NASCAR’s ‘Field of Dreams’ turns into reality this weekend

Tuesday, May 16, 2023
Above: Three NASCAR Cup cars testing at North Wilkesboro this past March, with construction still being done to the historic speedway. NASCAR will return to North Wilkesboro Speedway for the NASCAR All Star Race this weekend for the first time in 27 years.
Submitted Photo

When the MLB started the “Field of Dreams’ game back in 2021, it was something unique to sports. In the middle of nowhere up in Iowa, two Major League teams battled it out for the love of the game. Now what if I told you that NASCAR will be conducting their own version of that very thing?

North Wilkesboro Speedway, which is located in Wilkes County, N.C. up in the Appalachian Mountains, was a staple of NASCAR history back in the day. From 1949 to 1996, it hosted at least two events on the NASCAR Cup Series calendar, until replaced by Texas Motor Speedway and New Hampshire Motor Speedway to expand NASCAR’s market.

Its last race, the 1996 Tyson Holly Farms 400 on Sunday September 29., was won by NASCAR legend Jeff Gordon - his only win at the historic venue. The somber day left longtime fans wondering if NASCAR would ever return to Wilkes County, and if there would ever be racing at North Wilkesboro ever again.

After several failed attempts to reopen the historic speedway, it was none other than Dale Earnhardt Jr. and his friends at iRacing that got the ball moving. Jr and iRacing cleaned up North Wilkesboro back in December of 2019 to scan the track for the iRacing servers, to have the sacred track online incase it would ever go away. After the clean up, they realized it isn’t too late to save the abandoned track.

In April of 2022, it was announced that Speedway Motorsports Inc. (SMI), the owners of North Wilkesboro Speedway, would repair the track in preparations of local racing for the summer of 2022, and plans to rip the old asphalt out to host dirt racing, with plans of repaving in the spring of 2023.

That plan went well until September of ‘22, when it was announced the dirt races were canceled. While some were worried that the track would close again, that was farther from the truth. In late September of ‘22, SMI and NASCAR announced that North Wilkesboro would host the 2023 NASCAR All Star race in May of 2023, with the original surface intact.

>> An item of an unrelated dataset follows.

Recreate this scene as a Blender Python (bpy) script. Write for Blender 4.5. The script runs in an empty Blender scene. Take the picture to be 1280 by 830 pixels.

Now that race is just a few days away, and the All Star event has had more buzz around it than ever before. The days of NASCAR replacing historic tracks for unpopular speedways in major cities are now officially over, and days of stock car racing in Wilkes County are back and better than ever.

So why should you, the casual reader of the Katchin’ Up with Kaleb column, care about a race nowhere near Vernon County? Because this major feat has never been done before. Never in the history of sports has a league/organization abandoned a region of passionate fans/historic venue, to come back and host once again.

A track, once left to rot and be covered by earth, is back in action this weekend. A track once considered “a fantasy to come back” has now made its way into reality once again. A new generation of cars will race on a track with a historic past, in a season where NASCAR will race in the big city streets of Chicago as well as the small hick towns of North Carolina. Many race fans' dreams came true. Racing at North Wilkesboro is back.

You can catch the action at North Wilkesboro Speedway this Sunday evening at 7 p.m. Central on FS1, MRN, and SiriusXM NASCAR Radio.